Depuis quelques années, il est commun de signaler le déclin du paradigme néoclassique qui s'était structuré dans les années 1930-1940, au profit d'un nouveau paradigme : l'économie comportementale (Behavioral economics). L'économie comportementale se présente d'abord comme une entreprise de déconstruction de la rationalité instrumentale et substantive des agents, qu'elle étudie désormais dans des contextes cognitifs et sociaux variés, sans souci de généralisation a priori. Cette présentation schématique soulève trois questions majeures, qui seront l'objet de ce projet de recherche.
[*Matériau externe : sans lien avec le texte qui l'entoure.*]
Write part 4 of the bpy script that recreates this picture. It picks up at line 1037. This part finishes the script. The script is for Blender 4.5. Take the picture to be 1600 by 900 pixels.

- Comment l'économie comportementale est-elle apparue et s'est-elle structurée au point de devenir, en quelques années, un champ de réflexion totalement intégré au paysage de la recherche et de l'expertise économique ?
- Quels sont les retournements épistémologiques qui ont rendu possible la pénétration de l'économie comportementale au coeur de la discipline ? Une incursion des méthodes de la psychologie ? L'influence du réalisme méthodologique ? La recherche d'une intervention publique ciblée ?
- Quelles sont les conséquences, pour la théorie économique, d'une reconstruction à partir de l'économie comportementale ? Est-elle conciliable avec les grandes représentations fondatrices de l'analyse économique moderne : la confrontation d'une offre et d'une demande ; la distinction entre microéconomie et macroéconomie ; la représentation synthétique des agents (producteurs, consommateurs, travailleurs) ?
Dans le cadre de ce projet émergent, je souhaite engager une réflexion historique et méthodologique en me concentrant sur un élément central de la théorie économique : la théorie du consommateur.
D'un point de vue historique, la théorie du consommateur s'est développée en s'émancipant de certaines hypothèses psychophysiques jusqu'à atteindre sa formulation la plus achevée avec Samuelson. C'est à ce moment là qu'une réflexion critique sur la normativité du modèle et sur sa pertinence descriptive a vu le jour (Georgescu-Roegen, Marschak, Quandt), en partie sous l'influence d'échanges entre économistes et spécialistes de psychologie expérimentale. On cherchera à tracer le chemin des collaborations entre économistes et psychologues qui ont mené à la naissance de l'économie comportementale et à la remise en cause du modèle général adopté au milieu du XXe siècle.
D'un point de vue méthodologique, on s'interrogera sur les conséquences lourdes associées au développement de l'économie comportementale. En introduisant une variété très grande d'éléments influençant les choix, en détruisant le concept ordinaire de préférences, en critiquant l'identification entre préférence et choix, la psychologie - relayée par des critiques de nature philosophique - a modifié profondément la sémantique de la théorie du consommateur et sa destination au sein de la théorie de l'équilibre économique. Cet aspect de la question n'a pas été abordé frontalement jusqu'à présent.